Dos sete alunos que estão matriculados no colégio, apenas dois haviam frequentado a escola no Haiti, e desses apenas uma aluna chegou no estabelecimento com o ensino fundamental fase 2 concluído. A diretora também relata que até o ano passado o governo estadual disponibilizava aulas de contra turno para esses alunos, que faziam aula de apoio principalmente dos conteúdos de português e matemática. Este ano, até o momento, essa sala não foi liberada.

Apesar das dificuldades encontradas a diretora não deixa de ressaltar a força de vontade em aprender e o bom comportamento dos estrangeiros. “Nós procuramos várias formas de ajudar, inclusive contestando essa legislação de que o aluno tem que ser enquadrado pela idade e não pela série que estudou”, conta Isabel Cristina.

A diretora revela que os professores fazem uma adaptação curricular, com a preparação de materiais específicos para esses alunos e acompanhamento paralelo, que faz uma intercalação com as matérias.

O colégio possui no período noturno uma sala com pouco mais de 20 alunos, que faz uma mescla entre recém-chegados e pessoas que já estão no país há mais tempo. A sala corresponde ao fundamental, onde os haitianos aprendem o português com a tradução das palavras do crioulo para nosso idioma.
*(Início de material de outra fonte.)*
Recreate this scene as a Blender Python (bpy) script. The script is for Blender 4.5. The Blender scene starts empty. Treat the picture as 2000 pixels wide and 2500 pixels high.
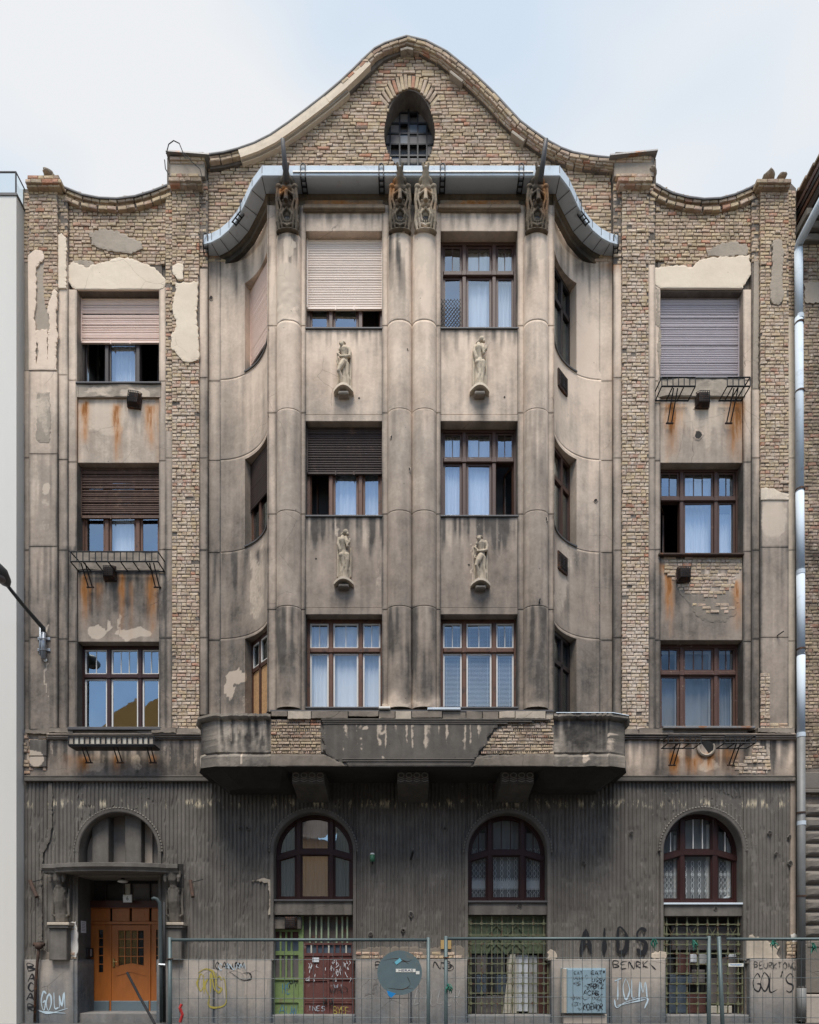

Com material de apoio, a professora responsável pela sala é Flávia Cristina Santos. Ela conta que já esteve à frente em 2015 e está retornando esse ano. Flávia relata que, no início, a primeira apostila com as traduções do crioulo foi passada por uma professora da Universidade de Brasília. Hoje, além dessa primeira, contam com outra desenvolvida pelo Exército Brasileiro e outra desenvolvida no próprio colégio.

A reportagem do Jornal Agora pode acompanhar quase uma hora de aula, onde a professora enfatizou a força de vontade de seus alunos em aprender, mesmo com alguns morando em bairros distantes do colégio e, depois de um dia de trabalho, a sala está cheia e é impossível não notar o silêncio e a concentração na sala de aula.